Такова, если вкратце, история «Из праха восставших». Стоило бы добавить, что все персонажи этой книги срисованы с родственников, навещавших бабушкин дом в далекие дни и вечера моего детства. Дядюшка Эйнар вполне реален, да и имена всех остальных героев тоже принадлежали самым настоящим кузенам и кузинам, дядюшкам и тетушкам. Давно почившие, они зажили снова в дымоходах и колодцах, в подвалах и на чердаках моей фантазии, сохраненные там любовью этого парня, который был когда-то фантастически молод и воспринимал чудо Хэллоуина как едва ли не главное изо всех чудес мира.

Совсем недавно любезные сотрудники фонда Чарльза и Ти Аддамсов прислали мне копию моего письма Чарли, сплошь заполненного восторгами по поводу великолепной иллюстрации к «Семейной Встрече» и планами совместной работы над иллюстрированной книгой.
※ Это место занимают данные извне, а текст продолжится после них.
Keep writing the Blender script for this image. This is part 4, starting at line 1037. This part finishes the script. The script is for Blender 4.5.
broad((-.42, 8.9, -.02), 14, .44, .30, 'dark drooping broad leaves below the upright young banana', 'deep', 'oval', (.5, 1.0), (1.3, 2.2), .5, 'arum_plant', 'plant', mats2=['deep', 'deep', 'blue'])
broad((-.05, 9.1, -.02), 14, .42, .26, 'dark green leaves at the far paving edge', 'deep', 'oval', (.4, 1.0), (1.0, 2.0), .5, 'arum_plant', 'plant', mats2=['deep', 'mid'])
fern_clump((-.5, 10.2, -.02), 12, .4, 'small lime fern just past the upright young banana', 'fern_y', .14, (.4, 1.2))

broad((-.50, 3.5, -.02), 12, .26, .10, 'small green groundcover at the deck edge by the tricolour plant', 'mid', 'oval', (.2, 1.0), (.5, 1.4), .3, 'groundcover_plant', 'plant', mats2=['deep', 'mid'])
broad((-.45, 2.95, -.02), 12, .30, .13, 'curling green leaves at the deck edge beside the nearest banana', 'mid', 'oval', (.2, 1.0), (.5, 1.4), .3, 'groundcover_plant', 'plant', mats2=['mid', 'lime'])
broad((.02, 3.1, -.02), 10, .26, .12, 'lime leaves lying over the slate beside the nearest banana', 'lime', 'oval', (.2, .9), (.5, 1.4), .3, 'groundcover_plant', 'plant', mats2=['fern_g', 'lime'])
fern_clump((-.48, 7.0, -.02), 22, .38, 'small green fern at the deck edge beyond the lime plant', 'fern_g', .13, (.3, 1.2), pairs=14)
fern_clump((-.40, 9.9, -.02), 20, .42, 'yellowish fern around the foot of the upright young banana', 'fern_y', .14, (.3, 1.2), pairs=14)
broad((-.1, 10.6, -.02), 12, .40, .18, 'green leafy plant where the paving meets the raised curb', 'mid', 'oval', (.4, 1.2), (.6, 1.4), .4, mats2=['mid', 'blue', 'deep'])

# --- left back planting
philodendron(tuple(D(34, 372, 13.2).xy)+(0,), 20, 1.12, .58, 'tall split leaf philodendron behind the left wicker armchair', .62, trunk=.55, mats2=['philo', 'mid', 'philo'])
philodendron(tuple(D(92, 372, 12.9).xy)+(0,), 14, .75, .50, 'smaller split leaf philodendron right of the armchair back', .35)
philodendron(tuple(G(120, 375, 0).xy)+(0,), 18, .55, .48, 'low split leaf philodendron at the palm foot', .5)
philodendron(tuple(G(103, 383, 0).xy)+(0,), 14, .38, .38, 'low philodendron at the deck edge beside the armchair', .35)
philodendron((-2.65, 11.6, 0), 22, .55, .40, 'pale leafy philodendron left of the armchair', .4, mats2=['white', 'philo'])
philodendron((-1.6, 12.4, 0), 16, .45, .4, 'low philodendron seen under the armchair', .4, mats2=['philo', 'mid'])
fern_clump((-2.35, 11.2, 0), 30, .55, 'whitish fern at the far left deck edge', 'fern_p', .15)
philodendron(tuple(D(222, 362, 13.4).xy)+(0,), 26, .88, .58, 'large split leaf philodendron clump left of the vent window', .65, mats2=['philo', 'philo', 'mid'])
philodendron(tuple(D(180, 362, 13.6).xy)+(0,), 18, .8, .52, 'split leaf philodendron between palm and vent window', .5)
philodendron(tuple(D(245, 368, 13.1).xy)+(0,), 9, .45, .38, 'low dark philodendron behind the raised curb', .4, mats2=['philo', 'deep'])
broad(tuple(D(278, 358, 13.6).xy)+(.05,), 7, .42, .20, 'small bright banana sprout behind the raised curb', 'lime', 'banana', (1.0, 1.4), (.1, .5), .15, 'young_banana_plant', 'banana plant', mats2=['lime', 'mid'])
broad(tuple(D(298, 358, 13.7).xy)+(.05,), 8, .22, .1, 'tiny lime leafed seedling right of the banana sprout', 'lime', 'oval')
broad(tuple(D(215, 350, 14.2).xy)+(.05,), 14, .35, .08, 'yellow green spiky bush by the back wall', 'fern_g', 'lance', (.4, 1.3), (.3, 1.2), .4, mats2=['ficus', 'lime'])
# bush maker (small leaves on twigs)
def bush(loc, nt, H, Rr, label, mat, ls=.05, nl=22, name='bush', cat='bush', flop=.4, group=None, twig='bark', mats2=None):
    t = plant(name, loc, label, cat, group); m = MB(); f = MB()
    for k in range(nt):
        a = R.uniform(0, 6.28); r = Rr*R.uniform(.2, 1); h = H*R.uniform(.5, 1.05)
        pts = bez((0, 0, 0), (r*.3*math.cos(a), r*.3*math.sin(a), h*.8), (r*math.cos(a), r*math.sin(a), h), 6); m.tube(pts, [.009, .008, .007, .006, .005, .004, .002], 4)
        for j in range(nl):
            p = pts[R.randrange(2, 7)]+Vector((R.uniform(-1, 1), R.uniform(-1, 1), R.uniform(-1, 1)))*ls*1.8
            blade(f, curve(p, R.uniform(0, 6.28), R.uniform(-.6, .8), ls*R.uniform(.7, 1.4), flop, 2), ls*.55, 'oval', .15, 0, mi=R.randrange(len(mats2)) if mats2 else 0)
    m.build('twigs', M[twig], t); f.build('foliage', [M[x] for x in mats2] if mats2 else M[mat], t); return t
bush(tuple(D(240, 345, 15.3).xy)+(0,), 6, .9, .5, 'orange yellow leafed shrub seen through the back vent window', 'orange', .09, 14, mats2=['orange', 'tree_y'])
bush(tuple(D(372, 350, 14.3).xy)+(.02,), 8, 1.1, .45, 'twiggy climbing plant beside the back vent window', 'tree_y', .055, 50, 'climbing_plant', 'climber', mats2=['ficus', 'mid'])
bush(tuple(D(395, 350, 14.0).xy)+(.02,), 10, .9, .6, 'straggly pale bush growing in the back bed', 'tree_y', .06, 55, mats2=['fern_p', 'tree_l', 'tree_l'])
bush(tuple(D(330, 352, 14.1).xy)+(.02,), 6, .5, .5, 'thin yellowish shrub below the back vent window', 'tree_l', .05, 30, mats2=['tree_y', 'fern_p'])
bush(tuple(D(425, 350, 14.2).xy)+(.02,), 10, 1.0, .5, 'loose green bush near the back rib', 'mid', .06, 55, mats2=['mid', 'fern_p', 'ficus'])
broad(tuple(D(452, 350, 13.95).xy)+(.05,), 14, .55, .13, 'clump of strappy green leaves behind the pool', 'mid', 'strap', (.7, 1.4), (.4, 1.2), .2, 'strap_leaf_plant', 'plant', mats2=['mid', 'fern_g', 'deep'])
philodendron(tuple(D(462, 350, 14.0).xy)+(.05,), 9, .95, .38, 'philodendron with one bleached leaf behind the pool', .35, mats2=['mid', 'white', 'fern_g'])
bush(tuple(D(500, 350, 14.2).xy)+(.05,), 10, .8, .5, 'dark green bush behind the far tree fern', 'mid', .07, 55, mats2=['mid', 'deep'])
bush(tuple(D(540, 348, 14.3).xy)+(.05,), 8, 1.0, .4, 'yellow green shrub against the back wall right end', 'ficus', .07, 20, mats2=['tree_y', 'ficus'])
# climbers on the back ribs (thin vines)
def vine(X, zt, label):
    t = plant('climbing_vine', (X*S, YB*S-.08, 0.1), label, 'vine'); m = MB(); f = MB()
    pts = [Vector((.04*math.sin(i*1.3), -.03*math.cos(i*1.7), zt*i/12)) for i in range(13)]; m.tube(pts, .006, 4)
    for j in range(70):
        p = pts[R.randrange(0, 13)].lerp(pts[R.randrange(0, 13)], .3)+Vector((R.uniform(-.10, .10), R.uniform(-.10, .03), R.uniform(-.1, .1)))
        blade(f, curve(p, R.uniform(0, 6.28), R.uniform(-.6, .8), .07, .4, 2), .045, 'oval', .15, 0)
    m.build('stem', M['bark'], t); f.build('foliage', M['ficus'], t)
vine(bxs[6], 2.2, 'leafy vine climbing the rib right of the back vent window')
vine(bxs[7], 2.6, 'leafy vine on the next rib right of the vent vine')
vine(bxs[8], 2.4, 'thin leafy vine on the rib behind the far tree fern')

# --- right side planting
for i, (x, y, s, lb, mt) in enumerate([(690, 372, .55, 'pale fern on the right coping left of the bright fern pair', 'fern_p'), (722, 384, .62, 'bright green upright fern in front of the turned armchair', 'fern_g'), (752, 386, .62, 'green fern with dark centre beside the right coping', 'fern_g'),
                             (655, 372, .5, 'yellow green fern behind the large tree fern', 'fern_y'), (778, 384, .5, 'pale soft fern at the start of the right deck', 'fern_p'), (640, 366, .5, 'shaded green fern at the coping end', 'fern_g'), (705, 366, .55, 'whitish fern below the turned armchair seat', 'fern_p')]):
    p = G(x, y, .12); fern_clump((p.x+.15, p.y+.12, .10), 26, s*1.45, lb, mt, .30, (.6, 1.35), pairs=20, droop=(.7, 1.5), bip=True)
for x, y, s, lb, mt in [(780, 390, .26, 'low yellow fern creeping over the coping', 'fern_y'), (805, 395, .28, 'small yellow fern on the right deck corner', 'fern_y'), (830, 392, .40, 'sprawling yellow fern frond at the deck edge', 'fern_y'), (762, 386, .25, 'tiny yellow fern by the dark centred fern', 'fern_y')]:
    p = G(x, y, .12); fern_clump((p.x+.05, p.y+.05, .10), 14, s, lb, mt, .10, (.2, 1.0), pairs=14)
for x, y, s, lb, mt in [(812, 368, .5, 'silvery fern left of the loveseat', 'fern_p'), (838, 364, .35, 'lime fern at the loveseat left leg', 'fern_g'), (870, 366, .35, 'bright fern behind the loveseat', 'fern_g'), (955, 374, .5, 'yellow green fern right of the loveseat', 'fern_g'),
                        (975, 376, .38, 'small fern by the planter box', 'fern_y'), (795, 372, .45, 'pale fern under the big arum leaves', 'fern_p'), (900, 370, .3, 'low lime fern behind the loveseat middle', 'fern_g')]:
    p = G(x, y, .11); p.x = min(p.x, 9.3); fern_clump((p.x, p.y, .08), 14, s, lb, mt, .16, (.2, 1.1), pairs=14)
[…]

Приведу небольшие выдержки из этого письма, датированного 11 февраля 1948 года и напечатанного на моей давно скончавшейся пишущей машинке:

«...позволь мне сказать, что я не представляю себе эту книгу без твоего участия... Чем-то она будет п о хожа на "Рождественскую песню ": Хэллоуин за Хэллоуином люди будут покупать ее, как они покупают Диккенса перед Рождеством, чтобы читать у камина, притушив свет. Хэллоуин - время в году, особо о т веденное для рассказывания историй. «...· Я верю, что так оно и будет, много истовее, чем во что-либо другое в своей писательской карьере. Я хочу, чтобы и ты занялся этим совместно со мной».

Когда я получил эту копию, мой агент как раз вел с «Уильямом Морроу» переговоры о публикации «Из праха восставших», а потому весьма поэтично, что на обложку издатели поставили великолепный рисунок Чарли. Как хотелось бы мне, чтобы Чарли был сейчас с нами и мог взглянуть на успешное завершение нашего давнего проекта!